-- begin Material provided --
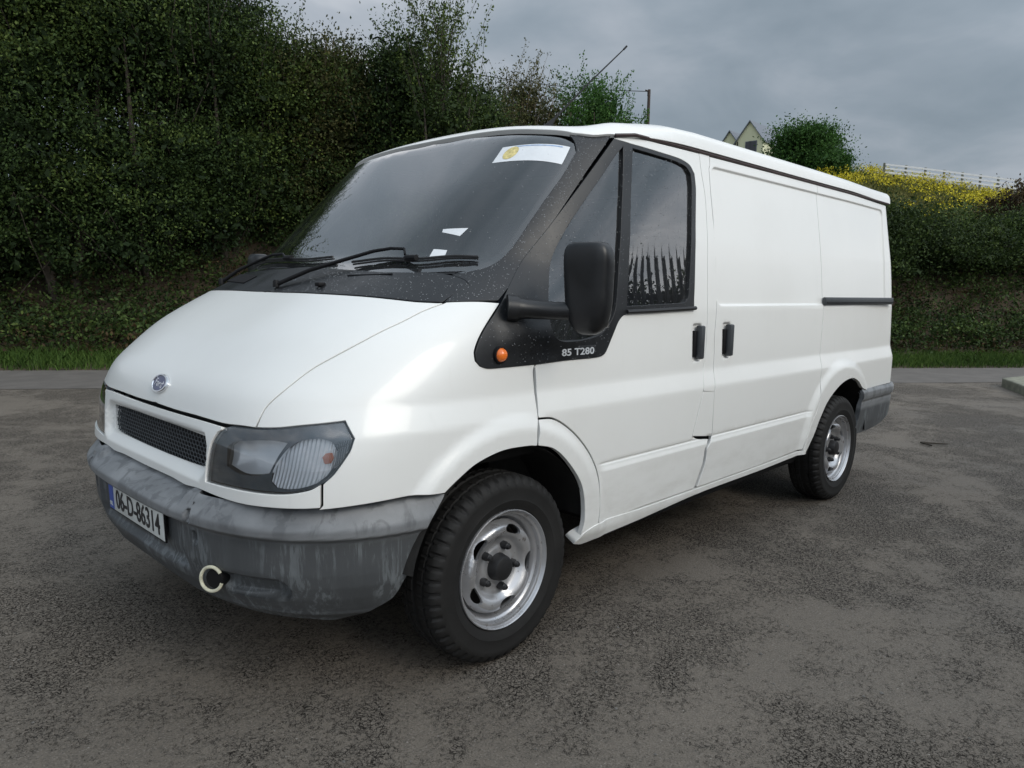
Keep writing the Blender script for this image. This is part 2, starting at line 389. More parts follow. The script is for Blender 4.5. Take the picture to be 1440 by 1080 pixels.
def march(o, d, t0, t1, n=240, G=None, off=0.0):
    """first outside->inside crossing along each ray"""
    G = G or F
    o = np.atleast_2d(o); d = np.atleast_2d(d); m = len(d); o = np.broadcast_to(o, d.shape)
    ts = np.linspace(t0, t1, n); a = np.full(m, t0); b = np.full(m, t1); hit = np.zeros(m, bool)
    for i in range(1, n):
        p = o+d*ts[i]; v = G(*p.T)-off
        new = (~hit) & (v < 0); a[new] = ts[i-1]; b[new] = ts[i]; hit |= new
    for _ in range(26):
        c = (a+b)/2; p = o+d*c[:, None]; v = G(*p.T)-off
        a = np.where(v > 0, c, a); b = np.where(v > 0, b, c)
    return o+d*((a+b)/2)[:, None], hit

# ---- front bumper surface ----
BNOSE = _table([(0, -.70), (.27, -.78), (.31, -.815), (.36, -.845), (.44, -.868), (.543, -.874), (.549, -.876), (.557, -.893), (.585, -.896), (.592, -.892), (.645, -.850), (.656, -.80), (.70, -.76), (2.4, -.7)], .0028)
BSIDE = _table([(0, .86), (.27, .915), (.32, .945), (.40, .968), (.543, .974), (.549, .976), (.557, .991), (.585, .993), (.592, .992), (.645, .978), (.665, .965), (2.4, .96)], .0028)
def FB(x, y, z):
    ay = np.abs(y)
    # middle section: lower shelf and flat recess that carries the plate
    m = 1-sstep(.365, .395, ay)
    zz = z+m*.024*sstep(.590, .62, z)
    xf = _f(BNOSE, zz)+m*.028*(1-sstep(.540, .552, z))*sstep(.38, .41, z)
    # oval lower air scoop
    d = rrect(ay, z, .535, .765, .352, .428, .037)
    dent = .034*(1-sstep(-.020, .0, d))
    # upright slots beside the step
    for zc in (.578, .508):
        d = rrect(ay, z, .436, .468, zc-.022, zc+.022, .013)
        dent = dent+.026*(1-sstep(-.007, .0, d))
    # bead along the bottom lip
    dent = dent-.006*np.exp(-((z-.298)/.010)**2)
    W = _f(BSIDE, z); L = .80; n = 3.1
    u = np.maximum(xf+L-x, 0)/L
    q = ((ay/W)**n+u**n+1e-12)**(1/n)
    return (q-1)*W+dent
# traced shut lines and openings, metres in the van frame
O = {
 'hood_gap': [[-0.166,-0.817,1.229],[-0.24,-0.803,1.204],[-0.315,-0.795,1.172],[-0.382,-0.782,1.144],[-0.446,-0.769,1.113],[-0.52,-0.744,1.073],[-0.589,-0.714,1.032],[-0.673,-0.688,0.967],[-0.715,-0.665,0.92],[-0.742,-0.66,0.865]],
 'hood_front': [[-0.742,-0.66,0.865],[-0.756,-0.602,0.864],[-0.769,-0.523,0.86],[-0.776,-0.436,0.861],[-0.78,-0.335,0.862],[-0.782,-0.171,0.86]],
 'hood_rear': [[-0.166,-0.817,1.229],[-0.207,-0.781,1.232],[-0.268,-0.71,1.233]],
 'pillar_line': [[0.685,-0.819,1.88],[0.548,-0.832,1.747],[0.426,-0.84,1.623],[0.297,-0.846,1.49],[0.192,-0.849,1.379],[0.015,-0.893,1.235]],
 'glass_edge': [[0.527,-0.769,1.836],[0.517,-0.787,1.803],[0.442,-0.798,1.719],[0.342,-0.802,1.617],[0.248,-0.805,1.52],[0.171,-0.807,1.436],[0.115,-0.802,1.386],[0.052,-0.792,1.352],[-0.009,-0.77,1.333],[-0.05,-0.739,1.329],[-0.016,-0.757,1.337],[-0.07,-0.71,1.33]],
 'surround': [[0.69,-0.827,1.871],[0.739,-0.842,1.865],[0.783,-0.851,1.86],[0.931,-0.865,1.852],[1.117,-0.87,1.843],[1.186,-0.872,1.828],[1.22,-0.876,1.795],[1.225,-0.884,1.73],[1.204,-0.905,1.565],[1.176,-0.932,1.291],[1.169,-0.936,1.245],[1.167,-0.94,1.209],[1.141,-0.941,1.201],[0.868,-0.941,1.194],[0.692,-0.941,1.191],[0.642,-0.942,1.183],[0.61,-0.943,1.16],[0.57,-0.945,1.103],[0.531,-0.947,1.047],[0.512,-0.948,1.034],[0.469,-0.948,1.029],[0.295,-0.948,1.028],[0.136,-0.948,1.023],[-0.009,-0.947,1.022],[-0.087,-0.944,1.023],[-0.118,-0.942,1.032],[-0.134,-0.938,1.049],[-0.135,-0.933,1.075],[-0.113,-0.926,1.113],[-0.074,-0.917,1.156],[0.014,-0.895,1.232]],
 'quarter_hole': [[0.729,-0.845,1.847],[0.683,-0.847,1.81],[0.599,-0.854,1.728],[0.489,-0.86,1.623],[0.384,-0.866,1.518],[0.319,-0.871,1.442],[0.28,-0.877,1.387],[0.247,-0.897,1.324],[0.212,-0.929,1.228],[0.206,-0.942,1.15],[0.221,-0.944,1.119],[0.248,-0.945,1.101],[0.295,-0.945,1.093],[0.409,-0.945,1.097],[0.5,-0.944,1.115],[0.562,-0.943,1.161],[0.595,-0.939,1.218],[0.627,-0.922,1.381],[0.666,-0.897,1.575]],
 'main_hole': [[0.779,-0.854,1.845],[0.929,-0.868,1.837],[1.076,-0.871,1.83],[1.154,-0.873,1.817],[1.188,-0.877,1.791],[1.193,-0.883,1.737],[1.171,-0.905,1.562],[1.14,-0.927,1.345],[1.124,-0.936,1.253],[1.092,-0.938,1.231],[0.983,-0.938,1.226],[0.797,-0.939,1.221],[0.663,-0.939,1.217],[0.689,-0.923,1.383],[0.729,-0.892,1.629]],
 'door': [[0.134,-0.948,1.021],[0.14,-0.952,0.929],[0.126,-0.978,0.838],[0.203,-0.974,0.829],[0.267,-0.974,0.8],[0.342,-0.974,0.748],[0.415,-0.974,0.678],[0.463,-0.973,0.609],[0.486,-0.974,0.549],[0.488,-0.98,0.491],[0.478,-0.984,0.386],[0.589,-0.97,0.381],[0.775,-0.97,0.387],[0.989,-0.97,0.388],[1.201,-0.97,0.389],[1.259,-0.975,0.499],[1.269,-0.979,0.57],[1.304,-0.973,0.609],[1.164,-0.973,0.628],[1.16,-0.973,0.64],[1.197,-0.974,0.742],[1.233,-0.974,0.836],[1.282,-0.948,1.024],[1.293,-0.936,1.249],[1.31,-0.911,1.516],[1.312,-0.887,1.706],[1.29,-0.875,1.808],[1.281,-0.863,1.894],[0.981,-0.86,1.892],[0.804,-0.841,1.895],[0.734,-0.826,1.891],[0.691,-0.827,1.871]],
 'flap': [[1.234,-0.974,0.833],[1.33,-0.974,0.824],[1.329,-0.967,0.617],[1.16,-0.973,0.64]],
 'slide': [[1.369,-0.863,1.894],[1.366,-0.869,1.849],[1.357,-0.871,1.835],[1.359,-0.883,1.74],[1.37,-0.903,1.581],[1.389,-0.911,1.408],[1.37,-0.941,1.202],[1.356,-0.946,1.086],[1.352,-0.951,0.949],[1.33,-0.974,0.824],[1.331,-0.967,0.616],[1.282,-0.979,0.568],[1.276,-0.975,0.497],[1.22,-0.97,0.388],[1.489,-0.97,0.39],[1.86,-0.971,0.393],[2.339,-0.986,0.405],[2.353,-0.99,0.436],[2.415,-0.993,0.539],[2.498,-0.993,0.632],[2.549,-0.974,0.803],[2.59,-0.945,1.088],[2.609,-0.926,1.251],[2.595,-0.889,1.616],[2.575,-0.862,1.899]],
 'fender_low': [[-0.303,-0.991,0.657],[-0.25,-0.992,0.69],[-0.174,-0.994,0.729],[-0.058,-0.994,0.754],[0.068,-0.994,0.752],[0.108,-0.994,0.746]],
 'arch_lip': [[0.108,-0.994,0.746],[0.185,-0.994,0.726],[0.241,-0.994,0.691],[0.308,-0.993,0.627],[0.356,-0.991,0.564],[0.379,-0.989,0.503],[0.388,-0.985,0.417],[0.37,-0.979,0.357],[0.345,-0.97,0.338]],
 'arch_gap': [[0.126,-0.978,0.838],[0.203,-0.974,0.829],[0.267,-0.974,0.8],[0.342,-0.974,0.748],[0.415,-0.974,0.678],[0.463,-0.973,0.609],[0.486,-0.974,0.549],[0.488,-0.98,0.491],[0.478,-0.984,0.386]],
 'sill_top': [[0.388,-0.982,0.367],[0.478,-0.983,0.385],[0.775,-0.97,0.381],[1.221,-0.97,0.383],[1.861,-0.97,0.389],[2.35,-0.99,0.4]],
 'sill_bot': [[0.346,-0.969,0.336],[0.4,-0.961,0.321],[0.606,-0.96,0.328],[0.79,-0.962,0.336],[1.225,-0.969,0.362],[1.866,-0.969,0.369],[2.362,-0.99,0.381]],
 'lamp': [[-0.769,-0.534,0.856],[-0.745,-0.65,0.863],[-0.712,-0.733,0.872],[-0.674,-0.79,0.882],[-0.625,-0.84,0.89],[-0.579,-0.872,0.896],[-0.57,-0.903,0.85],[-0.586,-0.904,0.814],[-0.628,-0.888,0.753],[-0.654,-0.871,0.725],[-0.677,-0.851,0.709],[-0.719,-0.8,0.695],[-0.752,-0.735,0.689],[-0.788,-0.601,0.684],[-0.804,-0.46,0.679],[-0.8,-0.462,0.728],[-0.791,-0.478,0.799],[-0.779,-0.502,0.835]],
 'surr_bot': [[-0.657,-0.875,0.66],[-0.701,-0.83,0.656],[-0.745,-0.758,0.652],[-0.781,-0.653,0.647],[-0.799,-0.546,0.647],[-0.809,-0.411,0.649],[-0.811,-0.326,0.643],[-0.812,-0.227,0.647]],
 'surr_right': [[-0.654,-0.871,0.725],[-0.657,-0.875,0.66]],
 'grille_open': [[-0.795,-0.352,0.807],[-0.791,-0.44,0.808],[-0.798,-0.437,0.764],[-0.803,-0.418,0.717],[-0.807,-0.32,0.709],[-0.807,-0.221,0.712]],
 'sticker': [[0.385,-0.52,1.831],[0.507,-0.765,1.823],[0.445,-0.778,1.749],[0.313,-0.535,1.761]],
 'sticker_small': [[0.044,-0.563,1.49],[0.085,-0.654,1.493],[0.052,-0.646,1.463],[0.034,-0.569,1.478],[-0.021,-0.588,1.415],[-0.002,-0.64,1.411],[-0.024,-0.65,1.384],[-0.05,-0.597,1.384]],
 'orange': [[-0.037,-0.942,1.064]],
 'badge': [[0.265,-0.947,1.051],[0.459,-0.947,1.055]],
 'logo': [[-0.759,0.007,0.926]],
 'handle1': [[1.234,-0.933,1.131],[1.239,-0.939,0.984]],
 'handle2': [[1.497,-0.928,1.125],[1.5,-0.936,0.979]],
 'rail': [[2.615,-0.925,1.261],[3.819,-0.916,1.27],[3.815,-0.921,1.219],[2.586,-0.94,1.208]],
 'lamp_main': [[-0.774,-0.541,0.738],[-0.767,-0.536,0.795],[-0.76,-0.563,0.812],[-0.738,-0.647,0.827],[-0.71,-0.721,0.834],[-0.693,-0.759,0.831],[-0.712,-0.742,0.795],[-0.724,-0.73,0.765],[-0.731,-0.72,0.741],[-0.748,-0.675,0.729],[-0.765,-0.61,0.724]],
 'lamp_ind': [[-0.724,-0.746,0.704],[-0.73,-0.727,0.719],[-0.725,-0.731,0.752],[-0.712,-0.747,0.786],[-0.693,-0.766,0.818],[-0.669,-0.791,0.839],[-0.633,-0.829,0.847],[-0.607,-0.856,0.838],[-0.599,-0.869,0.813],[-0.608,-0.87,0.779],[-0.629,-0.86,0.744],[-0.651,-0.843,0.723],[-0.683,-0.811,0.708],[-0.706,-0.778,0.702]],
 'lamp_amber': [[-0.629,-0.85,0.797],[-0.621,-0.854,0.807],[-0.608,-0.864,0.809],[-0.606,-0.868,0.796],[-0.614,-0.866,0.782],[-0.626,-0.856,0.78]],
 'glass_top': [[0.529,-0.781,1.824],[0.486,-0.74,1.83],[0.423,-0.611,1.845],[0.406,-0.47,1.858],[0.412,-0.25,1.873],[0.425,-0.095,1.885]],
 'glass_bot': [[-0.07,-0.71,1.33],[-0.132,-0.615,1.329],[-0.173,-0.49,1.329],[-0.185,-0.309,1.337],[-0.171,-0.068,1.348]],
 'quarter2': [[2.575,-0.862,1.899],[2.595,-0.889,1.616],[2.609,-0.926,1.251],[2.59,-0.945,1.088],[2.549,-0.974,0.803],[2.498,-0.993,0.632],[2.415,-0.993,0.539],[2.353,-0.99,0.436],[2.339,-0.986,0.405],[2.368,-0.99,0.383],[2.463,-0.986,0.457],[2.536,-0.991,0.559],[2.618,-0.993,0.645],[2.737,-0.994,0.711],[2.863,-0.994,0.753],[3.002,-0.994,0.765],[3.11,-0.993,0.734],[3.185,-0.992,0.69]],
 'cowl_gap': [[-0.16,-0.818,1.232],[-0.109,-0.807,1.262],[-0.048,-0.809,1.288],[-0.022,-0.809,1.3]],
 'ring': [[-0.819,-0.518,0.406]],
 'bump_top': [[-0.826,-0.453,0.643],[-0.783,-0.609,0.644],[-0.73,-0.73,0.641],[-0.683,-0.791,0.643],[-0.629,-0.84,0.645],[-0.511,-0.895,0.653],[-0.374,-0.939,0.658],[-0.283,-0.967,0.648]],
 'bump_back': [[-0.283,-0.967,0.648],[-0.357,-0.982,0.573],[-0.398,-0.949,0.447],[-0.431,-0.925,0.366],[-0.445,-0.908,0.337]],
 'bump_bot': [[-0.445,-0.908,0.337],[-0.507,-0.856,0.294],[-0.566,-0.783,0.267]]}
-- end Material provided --
## Given task
Restate the material word for word from its first line through the line containing "return o+d*((a+b)/2)[:, None], hit", both included; the pictures do not belong in it.

## Response to the exercise
Keep writing the Blender script for this image. This is part 2, starting at line 389. More parts follow. The script is for Blender 4.5. Take the picture to be 1440 by 1080 pixels.
def march(o, d, t0, t1, n=240, G=None, off=0.0):
    """first outside->inside crossing along each ray"""
    G = G or F
    o = np.atleast_2d(o); d = np.atleast_2d(d); m = len(d); o = np.broadcast_to(o, d.shape)
    ts = np.linspace(t0, t1, n); a = np.full(m, t0); b = np.full(m, t1); hit = np.zeros(m, bool)
    for i in range(1, n):
        p = o+d*ts[i]; v = G(*p.T)-off
        new = (~hit) & (v < 0); a[new] = ts[i-1]; b[new] = ts[i]; hit |= new
    for _ in range(26):
        c = (a+b)/2; p = o+d*c[:, None]; v = G(*p.T)-off
        a = np.where(v > 0, c, a); b = np.where(v > 0, b, c)
    return o+d*((a+b)/2)[:, None], hit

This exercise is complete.